Let [tex]x\in A\cap(B\cup C)[/tex]. By definition of intersection, both [tex]x\in A[/tex] and [tex]x\in B\cup C[/tex]. By definition of union, either [tex]x\in B[/tex] or [tex]x\in C[/tex]. If [tex]x\in B[/tex], then clearly [tex]x\in A\cap B[/tex]; if [tex]x\in C[/tex], then [tex]x\in A\cap C[/tex]. Either way, [tex]x\in(A\cap B)\cup(A\cap C)[/tex]. Hence [tex]A\cap(B\cup C)\subseteq(A\cap B)\cup(B\cap C)[/tex].

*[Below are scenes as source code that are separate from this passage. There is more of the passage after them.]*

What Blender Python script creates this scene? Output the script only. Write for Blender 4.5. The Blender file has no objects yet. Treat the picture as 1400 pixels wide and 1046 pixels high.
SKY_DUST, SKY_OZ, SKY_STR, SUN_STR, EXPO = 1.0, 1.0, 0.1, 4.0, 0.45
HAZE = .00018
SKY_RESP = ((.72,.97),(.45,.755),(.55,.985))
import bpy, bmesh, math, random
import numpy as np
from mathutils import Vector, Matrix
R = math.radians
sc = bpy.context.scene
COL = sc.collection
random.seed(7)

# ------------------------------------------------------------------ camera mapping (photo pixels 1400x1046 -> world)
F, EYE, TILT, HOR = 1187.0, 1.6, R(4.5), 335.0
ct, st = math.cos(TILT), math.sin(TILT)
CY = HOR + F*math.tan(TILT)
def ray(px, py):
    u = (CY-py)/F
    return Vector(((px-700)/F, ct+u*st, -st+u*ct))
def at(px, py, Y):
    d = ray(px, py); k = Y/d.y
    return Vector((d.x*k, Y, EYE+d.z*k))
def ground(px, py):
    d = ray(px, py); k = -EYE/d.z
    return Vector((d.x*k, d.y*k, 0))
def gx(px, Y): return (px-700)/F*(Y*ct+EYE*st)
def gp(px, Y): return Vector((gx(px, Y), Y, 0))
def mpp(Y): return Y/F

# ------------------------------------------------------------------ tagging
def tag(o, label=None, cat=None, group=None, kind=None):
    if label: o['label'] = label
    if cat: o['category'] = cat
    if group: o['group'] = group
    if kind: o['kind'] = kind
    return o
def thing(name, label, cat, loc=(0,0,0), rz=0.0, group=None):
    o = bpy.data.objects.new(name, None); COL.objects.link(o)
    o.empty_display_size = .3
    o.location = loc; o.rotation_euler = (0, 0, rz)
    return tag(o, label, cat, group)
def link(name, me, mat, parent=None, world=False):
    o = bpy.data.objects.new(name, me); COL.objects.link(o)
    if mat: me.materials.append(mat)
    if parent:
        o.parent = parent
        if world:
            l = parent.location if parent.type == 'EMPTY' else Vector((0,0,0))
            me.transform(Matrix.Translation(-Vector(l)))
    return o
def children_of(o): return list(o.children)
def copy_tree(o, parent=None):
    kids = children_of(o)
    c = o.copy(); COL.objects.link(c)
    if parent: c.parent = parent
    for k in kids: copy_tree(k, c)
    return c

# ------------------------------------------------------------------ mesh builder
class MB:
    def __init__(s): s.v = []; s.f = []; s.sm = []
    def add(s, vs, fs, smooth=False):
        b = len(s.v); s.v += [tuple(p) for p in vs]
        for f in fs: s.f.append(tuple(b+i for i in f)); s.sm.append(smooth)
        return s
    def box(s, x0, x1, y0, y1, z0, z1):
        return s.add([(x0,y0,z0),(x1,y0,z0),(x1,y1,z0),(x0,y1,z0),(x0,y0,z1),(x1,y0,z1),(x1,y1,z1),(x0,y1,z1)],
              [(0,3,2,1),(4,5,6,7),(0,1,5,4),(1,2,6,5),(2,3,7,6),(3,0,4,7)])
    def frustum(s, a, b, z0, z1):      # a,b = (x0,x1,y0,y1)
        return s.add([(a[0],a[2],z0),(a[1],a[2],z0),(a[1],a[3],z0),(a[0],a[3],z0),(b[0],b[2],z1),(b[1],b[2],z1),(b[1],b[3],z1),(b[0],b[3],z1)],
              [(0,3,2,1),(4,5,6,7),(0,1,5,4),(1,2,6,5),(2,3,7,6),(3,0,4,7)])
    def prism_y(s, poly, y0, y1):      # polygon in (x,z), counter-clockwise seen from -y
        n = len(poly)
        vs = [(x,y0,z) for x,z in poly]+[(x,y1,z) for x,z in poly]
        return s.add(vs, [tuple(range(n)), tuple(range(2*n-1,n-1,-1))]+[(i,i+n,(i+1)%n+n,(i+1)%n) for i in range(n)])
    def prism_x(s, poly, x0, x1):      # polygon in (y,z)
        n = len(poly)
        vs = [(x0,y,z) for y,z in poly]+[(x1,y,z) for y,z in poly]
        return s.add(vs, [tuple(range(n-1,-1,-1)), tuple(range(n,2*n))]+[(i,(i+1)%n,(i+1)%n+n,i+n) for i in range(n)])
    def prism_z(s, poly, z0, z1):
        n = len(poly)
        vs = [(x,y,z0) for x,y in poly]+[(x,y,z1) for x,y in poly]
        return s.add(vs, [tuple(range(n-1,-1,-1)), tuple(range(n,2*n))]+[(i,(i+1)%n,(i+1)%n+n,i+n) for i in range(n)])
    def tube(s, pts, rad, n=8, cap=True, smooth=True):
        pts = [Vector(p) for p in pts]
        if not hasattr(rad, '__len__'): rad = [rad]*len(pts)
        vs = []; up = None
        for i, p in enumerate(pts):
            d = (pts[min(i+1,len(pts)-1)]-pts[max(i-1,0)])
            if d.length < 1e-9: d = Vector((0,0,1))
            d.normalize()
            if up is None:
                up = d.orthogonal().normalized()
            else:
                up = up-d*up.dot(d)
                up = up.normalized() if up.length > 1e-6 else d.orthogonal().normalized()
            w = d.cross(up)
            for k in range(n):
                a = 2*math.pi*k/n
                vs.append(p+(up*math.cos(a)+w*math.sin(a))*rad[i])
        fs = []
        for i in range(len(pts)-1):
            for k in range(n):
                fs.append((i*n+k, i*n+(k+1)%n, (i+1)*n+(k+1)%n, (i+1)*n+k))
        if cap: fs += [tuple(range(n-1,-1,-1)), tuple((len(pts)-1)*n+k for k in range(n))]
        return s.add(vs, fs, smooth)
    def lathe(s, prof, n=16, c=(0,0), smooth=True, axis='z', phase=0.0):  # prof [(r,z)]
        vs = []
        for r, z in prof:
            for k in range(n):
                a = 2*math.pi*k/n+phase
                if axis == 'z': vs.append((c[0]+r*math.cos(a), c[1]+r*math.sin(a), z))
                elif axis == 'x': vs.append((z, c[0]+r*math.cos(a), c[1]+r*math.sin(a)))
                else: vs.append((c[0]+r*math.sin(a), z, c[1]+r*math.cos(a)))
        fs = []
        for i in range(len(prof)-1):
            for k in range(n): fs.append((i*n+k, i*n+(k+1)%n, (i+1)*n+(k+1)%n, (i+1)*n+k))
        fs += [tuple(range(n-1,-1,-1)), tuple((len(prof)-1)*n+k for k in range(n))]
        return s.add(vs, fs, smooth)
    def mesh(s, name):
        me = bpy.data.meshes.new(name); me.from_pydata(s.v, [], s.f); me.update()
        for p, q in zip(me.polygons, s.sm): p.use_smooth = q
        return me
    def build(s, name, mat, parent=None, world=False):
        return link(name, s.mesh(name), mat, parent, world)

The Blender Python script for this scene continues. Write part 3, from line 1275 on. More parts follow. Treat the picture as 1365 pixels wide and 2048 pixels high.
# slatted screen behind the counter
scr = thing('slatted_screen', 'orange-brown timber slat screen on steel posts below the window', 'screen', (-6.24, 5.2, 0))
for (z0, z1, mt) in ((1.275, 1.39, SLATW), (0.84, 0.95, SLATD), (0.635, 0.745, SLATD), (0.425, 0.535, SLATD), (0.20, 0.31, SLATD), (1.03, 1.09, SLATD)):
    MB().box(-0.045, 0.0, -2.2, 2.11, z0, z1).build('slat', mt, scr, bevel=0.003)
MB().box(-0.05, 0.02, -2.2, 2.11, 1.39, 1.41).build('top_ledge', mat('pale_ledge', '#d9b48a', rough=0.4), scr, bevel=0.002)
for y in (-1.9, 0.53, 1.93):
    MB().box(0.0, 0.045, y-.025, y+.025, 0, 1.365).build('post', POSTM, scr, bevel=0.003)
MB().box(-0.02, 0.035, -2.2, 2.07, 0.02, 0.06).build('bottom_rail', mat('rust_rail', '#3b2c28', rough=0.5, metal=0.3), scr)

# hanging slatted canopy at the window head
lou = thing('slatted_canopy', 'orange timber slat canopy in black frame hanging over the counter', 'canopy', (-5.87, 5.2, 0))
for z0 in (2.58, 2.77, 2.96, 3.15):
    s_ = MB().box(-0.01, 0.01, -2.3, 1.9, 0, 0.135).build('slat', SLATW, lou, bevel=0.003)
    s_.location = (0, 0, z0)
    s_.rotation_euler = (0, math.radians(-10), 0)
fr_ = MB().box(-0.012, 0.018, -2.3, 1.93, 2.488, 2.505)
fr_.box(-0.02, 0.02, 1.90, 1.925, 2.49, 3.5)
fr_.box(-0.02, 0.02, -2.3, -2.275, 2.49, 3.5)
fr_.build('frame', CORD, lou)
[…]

The proof in the other direction uses the same sort of reasoning. Let [tex]x\in(A\cap B)\cup(A\cap C)[/tex]. Then either [tex]x\in A\cap B[/tex] or [tex]x\in A\cap C[/tex]. If [tex]x\in A\cap B[/tex], then both [tex]x\in A[/tex] and [tex]x\in B[/tex]; if [tex]x\in A\cap C[/tex], then both [tex]x\in A[/tex] and [tex]x\in C[/tex]. So certainly [tex]x\in A[/tex], and either [tex]x\in B[/tex] or [tex]x\in C[/tex] so that [tex]x\in B\cup C[/tex]. Hence [tex](A\cap B)\cup(A\cap C)\subseteq A\cap(B\cup C)[/tex].
Both sets are subsets of one another, so they are equal.